** Start DATA **

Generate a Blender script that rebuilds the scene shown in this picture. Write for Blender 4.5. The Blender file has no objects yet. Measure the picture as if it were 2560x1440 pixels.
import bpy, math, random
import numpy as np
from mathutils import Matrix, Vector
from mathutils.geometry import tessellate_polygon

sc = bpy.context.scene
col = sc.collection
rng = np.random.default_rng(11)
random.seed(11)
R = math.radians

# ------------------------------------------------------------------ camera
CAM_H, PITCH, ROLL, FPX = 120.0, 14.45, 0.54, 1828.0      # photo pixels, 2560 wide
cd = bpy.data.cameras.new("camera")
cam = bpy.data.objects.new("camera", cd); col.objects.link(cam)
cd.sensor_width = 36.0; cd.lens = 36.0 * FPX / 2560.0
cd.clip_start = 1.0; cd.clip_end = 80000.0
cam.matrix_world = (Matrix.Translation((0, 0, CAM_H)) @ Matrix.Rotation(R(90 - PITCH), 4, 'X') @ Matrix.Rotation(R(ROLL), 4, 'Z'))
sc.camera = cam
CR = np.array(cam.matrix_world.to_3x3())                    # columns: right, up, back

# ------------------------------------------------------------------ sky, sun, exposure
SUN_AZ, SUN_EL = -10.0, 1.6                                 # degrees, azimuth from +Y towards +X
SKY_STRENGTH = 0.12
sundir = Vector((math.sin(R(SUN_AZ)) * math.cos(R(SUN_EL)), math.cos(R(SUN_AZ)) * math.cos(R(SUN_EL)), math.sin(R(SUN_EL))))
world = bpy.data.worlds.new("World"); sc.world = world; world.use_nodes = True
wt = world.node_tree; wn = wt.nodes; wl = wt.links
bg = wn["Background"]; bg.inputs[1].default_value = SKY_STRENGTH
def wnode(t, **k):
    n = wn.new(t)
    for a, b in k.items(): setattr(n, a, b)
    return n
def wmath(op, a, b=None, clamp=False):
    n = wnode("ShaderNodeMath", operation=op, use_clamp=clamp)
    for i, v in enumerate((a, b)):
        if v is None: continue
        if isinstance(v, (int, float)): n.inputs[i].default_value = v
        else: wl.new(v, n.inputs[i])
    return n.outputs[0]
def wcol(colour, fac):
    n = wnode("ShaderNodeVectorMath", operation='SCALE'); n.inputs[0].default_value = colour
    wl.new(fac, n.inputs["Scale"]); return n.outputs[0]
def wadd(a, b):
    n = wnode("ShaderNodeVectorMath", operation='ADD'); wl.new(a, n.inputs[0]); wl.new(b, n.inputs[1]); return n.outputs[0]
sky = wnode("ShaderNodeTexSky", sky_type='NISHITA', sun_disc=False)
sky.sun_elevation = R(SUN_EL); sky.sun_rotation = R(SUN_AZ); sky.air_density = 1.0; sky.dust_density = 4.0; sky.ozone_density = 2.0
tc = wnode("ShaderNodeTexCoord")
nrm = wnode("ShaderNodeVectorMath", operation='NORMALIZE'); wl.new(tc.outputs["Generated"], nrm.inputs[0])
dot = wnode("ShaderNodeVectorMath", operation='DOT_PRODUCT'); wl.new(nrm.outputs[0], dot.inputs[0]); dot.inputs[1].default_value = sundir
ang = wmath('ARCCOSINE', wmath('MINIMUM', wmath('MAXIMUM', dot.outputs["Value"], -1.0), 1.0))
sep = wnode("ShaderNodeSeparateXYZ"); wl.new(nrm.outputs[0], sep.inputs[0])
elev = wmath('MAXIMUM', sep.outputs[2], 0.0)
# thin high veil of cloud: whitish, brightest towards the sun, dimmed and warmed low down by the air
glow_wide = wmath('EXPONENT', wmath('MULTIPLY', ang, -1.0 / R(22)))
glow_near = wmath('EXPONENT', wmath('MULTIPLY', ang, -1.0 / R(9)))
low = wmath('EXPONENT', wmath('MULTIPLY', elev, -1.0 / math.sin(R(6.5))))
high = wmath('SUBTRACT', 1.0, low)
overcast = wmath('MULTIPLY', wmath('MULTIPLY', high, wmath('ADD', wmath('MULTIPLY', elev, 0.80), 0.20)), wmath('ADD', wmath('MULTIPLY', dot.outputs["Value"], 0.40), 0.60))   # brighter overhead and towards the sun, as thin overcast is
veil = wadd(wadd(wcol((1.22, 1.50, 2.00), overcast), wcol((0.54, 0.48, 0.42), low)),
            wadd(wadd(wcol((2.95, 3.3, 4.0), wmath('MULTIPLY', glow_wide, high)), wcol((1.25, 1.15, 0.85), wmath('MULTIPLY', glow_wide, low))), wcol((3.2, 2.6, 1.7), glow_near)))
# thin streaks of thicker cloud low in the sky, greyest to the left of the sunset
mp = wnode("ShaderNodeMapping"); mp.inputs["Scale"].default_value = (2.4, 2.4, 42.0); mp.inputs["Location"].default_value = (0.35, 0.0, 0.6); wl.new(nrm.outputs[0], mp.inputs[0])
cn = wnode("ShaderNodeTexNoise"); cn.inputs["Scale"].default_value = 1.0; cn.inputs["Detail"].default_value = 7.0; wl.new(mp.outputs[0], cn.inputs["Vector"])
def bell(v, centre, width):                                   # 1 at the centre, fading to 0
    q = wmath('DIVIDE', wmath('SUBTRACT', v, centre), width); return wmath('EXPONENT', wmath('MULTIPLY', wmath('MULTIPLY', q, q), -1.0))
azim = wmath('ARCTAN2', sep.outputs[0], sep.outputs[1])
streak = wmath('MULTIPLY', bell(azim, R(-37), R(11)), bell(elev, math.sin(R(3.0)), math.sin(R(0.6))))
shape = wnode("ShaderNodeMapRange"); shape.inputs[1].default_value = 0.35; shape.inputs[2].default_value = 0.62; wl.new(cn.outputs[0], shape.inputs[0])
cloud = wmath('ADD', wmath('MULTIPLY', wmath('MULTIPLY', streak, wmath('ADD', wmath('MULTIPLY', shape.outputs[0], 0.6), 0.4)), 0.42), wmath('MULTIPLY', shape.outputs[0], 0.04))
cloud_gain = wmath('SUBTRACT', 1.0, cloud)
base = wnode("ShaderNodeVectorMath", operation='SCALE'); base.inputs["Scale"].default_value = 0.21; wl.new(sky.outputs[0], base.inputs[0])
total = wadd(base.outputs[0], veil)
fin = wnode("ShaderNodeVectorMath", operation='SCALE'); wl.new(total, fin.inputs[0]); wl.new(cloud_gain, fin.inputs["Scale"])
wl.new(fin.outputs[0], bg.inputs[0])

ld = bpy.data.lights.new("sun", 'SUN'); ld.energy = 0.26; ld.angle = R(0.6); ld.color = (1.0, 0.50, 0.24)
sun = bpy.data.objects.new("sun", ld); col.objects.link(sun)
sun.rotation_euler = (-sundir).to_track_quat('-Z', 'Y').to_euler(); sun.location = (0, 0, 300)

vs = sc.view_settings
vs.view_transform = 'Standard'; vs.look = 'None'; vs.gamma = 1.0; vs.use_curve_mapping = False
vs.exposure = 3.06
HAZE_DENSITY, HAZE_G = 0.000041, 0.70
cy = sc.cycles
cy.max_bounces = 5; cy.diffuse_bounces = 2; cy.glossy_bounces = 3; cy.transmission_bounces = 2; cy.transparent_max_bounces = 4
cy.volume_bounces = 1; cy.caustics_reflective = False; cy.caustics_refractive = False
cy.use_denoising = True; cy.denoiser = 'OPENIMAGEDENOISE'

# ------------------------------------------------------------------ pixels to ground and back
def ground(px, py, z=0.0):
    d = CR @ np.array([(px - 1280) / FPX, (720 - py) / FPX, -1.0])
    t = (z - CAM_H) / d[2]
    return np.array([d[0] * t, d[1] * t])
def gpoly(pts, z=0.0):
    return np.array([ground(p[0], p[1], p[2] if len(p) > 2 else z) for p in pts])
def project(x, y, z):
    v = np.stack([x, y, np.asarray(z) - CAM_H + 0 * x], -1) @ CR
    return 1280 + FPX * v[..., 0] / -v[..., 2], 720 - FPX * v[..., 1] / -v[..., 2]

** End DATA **

◆ **WHAT IS EXPECTED**:
Word for word, reproduce the listing above from its start up to and including the line that has "CR = np.array(cam.matrix_world.to_3x3())". Give only those lines.

◆ **OUTPUT BELOW**:
Generate a Blender script that rebuilds the scene shown in this picture. Write for Blender 4.5. The Blender file has no objects yet. Measure the picture as if it were 2560x1440 pixels.
import bpy, math, random
import numpy as np
from mathutils import Matrix, Vector
from mathutils.geometry import tessellate_polygon

sc = bpy.context.scene
col = sc.collection
rng = np.random.default_rng(11)
random.seed(11)
R = math.radians

# ------------------------------------------------------------------ camera
CAM_H, PITCH, ROLL, FPX = 120.0, 14.45, 0.54, 1828.0      # photo pixels, 2560 wide
cd = bpy.data.cameras.new("camera")
cam = bpy.data.objects.new("camera", cd); col.objects.link(cam)
cd.sensor_width = 36.0; cd.lens = 36.0 * FPX / 2560.0
cd.clip_start = 1.0; cd.clip_end = 80000.0
cam.matrix_world = (Matrix.Translation((0, 0, CAM_H)) @ Matrix.Rotation(R(90 - PITCH), 4, 'X') @ Matrix.Rotation(R(ROLL), 4, 'Z'))
sc.camera = cam
CR = np.array(cam.matrix_world.to_3x3())                    # columns: right, up, back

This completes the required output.